Based upon the concept of the linguistic construct, or the theory that the very words we choose to describe a situation impact the way in which we understand and deal with that situation, Dr. Chu posed the following questions: What if our governing bodies were female-lead? Would this change the way we understood and dealt with this conflict? (Would it even be considered a conflict?)

Perhaps surprisingly for an all-female institution of higher education, the response of the audience seemed to be largely one of doubt, silence, and a good part resistance.

While we may acknowledge that to simply say “A woman would have done it differently,” would be a generalization, and does little to explain the how and why of the matter, it remains for me an interesting and exciting mental exercise to wonder, “How might a woman (or any individual with historically less political sway than the average white, male, upper-class politician), approach this issue?”

(I don’t mean to diss white, male, upper-class folks here, only to consider the potential benefit of heteroglossia within our political system.)

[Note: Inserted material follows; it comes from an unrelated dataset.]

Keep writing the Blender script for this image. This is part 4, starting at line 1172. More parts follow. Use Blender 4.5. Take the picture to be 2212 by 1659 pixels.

So, would a female governor handle the current water situation differently? Depends on the individual woman, right? Myself, I think that we could definitely benefit from framing this issue differently. We know we have one watershed, and we have to learn how to share it between three states. Let’s start there: SHARE. How can the governors of each of these states hold their citizenry more accountable for their own personal water use? Educate us on the fact that our individual water usage doesn’t just impact our water bill, but a community of people spread across three states? Do we really need to be pitted against our friends and family across state lines in claiming that our water needs are truly higher, more dire?